**Provided data:**
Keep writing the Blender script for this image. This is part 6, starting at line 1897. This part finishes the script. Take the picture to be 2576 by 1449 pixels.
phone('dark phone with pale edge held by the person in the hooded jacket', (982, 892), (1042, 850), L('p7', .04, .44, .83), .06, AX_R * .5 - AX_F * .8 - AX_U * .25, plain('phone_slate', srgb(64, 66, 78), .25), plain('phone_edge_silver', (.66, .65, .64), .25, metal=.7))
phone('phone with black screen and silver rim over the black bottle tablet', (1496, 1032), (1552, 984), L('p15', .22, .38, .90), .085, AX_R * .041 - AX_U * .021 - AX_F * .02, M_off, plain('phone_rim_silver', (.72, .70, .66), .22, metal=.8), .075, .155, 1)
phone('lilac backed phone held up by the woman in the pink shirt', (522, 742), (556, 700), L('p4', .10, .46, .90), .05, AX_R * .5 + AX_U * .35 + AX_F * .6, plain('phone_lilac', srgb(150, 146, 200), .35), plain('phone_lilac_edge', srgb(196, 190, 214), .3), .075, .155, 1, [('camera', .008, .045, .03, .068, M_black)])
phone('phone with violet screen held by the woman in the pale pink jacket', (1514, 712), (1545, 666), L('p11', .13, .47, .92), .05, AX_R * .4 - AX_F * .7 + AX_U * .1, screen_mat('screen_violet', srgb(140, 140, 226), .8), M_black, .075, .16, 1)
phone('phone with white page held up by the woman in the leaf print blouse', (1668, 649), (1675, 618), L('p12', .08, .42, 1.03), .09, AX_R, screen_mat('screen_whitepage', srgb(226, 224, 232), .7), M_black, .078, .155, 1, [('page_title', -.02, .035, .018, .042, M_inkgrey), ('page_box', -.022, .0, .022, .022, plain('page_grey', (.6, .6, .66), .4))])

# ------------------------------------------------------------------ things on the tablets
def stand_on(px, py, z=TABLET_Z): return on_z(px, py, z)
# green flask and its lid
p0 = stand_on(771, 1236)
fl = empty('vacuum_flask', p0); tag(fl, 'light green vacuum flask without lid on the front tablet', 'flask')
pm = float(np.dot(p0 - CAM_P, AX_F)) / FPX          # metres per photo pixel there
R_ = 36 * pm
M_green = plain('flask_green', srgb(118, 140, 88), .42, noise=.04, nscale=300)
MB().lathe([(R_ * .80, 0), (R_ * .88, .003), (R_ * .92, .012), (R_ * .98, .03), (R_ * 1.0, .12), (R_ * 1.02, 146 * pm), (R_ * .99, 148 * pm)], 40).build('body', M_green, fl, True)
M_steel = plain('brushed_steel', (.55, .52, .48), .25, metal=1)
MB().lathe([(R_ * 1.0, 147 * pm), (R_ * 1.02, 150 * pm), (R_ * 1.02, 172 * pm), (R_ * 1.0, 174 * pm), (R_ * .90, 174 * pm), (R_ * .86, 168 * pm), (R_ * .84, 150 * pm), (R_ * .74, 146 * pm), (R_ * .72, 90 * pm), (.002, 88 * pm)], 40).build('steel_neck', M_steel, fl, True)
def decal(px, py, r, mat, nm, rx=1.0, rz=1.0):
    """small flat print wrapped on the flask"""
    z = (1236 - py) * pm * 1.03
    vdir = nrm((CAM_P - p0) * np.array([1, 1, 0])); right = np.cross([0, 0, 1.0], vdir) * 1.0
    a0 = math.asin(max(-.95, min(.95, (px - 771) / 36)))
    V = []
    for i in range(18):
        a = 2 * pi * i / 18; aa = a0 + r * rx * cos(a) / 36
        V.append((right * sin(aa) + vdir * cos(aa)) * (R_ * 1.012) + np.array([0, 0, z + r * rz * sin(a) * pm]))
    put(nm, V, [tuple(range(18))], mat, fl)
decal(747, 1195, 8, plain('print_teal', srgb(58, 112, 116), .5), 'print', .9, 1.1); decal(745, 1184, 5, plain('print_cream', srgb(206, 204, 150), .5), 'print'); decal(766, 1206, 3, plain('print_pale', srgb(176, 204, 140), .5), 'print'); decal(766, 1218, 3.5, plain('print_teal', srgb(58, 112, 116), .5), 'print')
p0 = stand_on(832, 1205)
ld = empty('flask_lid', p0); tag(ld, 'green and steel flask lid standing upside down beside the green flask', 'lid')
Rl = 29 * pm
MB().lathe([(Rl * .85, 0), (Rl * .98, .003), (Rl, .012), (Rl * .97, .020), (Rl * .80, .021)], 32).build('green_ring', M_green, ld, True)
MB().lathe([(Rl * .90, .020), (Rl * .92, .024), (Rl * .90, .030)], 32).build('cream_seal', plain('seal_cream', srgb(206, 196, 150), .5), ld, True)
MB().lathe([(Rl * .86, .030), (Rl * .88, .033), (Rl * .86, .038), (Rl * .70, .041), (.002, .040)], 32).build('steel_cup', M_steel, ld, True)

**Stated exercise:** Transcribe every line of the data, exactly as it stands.

**Answer to this task:**
Keep writing the Blender script for this image. This is part 6, starting at line 1897. This part finishes the script. Take the picture to be 2576 by 1449 pixels.
phone('dark phone with pale edge held by the person in the hooded jacket', (982, 892), (1042, 850), L('p7', .04, .44, .83), .06, AX_R * .5 - AX_F * .8 - AX_U * .25, plain('phone_slate', srgb(64, 66, 78), .25), plain('phone_edge_silver', (.66, .65, .64), .25, metal=.7))
phone('phone with black screen and silver rim over the black bottle tablet', (1496, 1032), (1552, 984), L('p15', .22, .38, .90), .085, AX_R * .041 - AX_U * .021 - AX_F * .02, M_off, plain('phone_rim_silver', (.72, .70, .66), .22, metal=.8), .075, .155, 1)
phone('lilac backed phone held up by the woman in the pink shirt', (522, 742), (556, 700), L('p4', .10, .46, .90), .05, AX_R * .5 + AX_U * .35 + AX_F * .6, plain('phone_lilac', srgb(150, 146, 200), .35), plain('phone_lilac_edge', srgb(196, 190, 214), .3), .075, .155, 1, [('camera', .008, .045, .03, .068, M_black)])
phone('phone with violet screen held by the woman in the pale pink jacket', (1514, 712), (1545, 666), L('p11', .13, .47, .92), .05, AX_R * .4 - AX_F * .7 + AX_U * .1, screen_mat('screen_violet', srgb(140, 140, 226), .8), M_black, .075, .16, 1)
phone('phone with white page held up by the woman in the leaf print blouse', (1668, 649), (1675, 618), L('p12', .08, .42, 1.03), .09, AX_R, screen_mat('screen_whitepage', srgb(226, 224, 232), .7), M_black, .078, .155, 1, [('page_title', -.02, .035, .018, .042, M_inkgrey), ('page_box', -.022, .0, .022, .022, plain('page_grey', (.6, .6, .66), .4))])

# ------------------------------------------------------------------ things on the tablets
def stand_on(px, py, z=TABLET_Z): return on_z(px, py, z)
# green flask and its lid
p0 = stand_on(771, 1236)
fl = empty('vacuum_flask', p0); tag(fl, 'light green vacuum flask without lid on the front tablet', 'flask')
pm = float(np.dot(p0 - CAM_P, AX_F)) / FPX          # metres per photo pixel there
R_ = 36 * pm
M_green = plain('flask_green', srgb(118, 140, 88), .42, noise=.04, nscale=300)
MB().lathe([(R_ * .80, 0), (R_ * .88, .003), (R_ * .92, .012), (R_ * .98, .03), (R_ * 1.0, .12), (R_ * 1.02, 146 * pm), (R_ * .99, 148 * pm)], 40).build('body', M_green, fl, True)
M_steel = plain('brushed_steel', (.55, .52, .48), .25, metal=1)
MB().lathe([(R_ * 1.0, 147 * pm), (R_ * 1.02, 150 * pm), (R_ * 1.02, 172 * pm), (R_ * 1.0, 174 * pm), (R_ * .90, 174 * pm), (R_ * .86, 168 * pm), (R_ * .84, 150 * pm), (R_ * .74, 146 * pm), (R_ * .72, 90 * pm), (.002, 88 * pm)], 40).build('steel_neck', M_steel, fl, True)
def decal(px, py, r, mat, nm, rx=1.0, rz=1.0):
    """small flat print wrapped on the flask"""
    z = (1236 - py) * pm * 1.03
    vdir = nrm((CAM_P - p0) * np.array([1, 1, 0])); right = np.cross([0, 0, 1.0], vdir) * 1.0
    a0 = math.asin(max(-.95, min(.95, (px - 771) / 36)))
    V = []
    for i in range(18):
        a = 2 * pi * i / 18; aa = a0 + r * rx * cos(a) / 36
        V.append((right * sin(aa) + vdir * cos(aa)) * (R_ * 1.012) + np.array([0, 0, z + r * rz * sin(a) * pm]))
    put(nm, V, [tuple(range(18))], mat, fl)
decal(747, 1195, 8, plain('print_teal', srgb(58, 112, 116), .5), 'print', .9, 1.1); decal(745, 1184, 5, plain('print_cream', srgb(206, 204, 150), .5), 'print'); decal(766, 1206, 3, plain('print_pale', srgb(176, 204, 140), .5), 'print'); decal(766, 1218, 3.5, plain('print_teal', srgb(58, 112, 116), .5), 'print')
p0 = stand_on(832, 1205)
ld = empty('flask_lid', p0); tag(ld, 'green and steel flask lid standing upside down beside the green flask', 'lid')
Rl = 29 * pm
MB().lathe([(Rl * .85, 0), (Rl * .98, .003), (Rl, .012), (Rl * .97, .020), (Rl * .80, .021)], 32).build('green_ring', M_green, ld, True)
MB().lathe([(Rl * .90, .020), (Rl * .92, .024), (Rl * .90, .030)], 32).build('cream_seal', plain('seal_cream', srgb(206, 196, 150), .5), ld, True)
MB().lathe([(Rl * .86, .030), (Rl * .88, .033), (Rl * .86, .038), (Rl * .70, .041), (.002, .040)], 32).build('steel_cup', M_steel, ld, True)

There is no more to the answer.